The Whole Package

Daniel 6:4 –Then the presidents and princes sought to find occasion against Daniel concerning the kingdom; but they could find none occasion nor fault; forasmuch as he was faithful, neither was there any error or fault found in him.

Shakespeare gave some wise words to Polonius, The Lord Chancellor in Hamlet, to give to his son Laertes:

This above all: to thine own self be true,
And it must follow, as the night the day,
Thou canst not be false to any man.

It speaks to integrity. Integrity is an increasingly rare quality these days. According to a survey published by Gallup in October, 73% of Americans say corruption is pervasive in the USA. Cheating and copying have become routine in schools and colleges. Curiously, when it comes to personal relationships, though, it seems that most of us still have high expectations! What lies behind the contradiction?
Most of us are very good at compartmentalizing — putting things in a box. We can separate our view of relationships from our view of work, or church, or social life …
There is, however, no room for compartmentalization if our standard is Biblical integrity. Luke 16:10 says “He that is faithful in that which is least is faithful also in much: and he that is unjust in the least is unjust also in much.” it’s a thing that I think of as being “the whole package”. It’s really no good having 90% integrity.
Daniel was the whole package. And he must have built his character early. It seems clear that he was a youth when taken to Babylon — and the first thing he did was to “purpose in his heart not to defile himself”. He took a big, bold decision not to eat the special food on offer because it was not clean.
Daniel faced opposition in his “career” too, which is where the verse at the head of this piece comes in.
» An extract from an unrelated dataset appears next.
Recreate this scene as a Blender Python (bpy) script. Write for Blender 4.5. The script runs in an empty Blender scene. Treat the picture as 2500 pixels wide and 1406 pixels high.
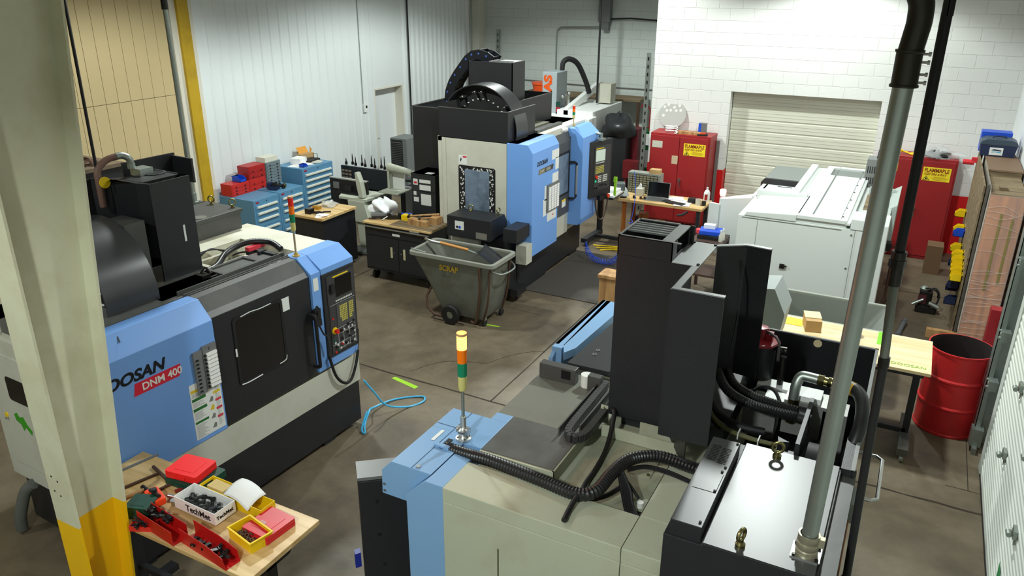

Darius purposed to put Daniel in charge of the kingdom — and the other officials really wanted to prevent it. They couldn’t find a spot on his record.
Daniel had really proved himself time and again. When he was asked by the previous king, Belshazzar, to interpret the “writing on the wall” he didn’t succumb to the temptation to sugar the pill. He told Belshazzar the blunt truth — even though the fury of a king could easily mean death.
There were no “integrity-excluded” compartments in Daniel’s life. There are other great examples in the Bible — think about Joseph who refused Potiphar’s wife, Job who refused to curse God no matter how bad things got, or Peter who was such a leader in the early church. Peter, of course, gives us one more lesson — that failure doesn’t necessarily mean a loss of integrity, but a starting point for building on a solid foundation.

So often nowadays it seems leaders are not men of integrity. They fail and brush it aside as though it were nothing. What are we doing to build character into the generations to come? Teaching them about these Biblical men of integrity, and maybe even old Polonius, would be a good start!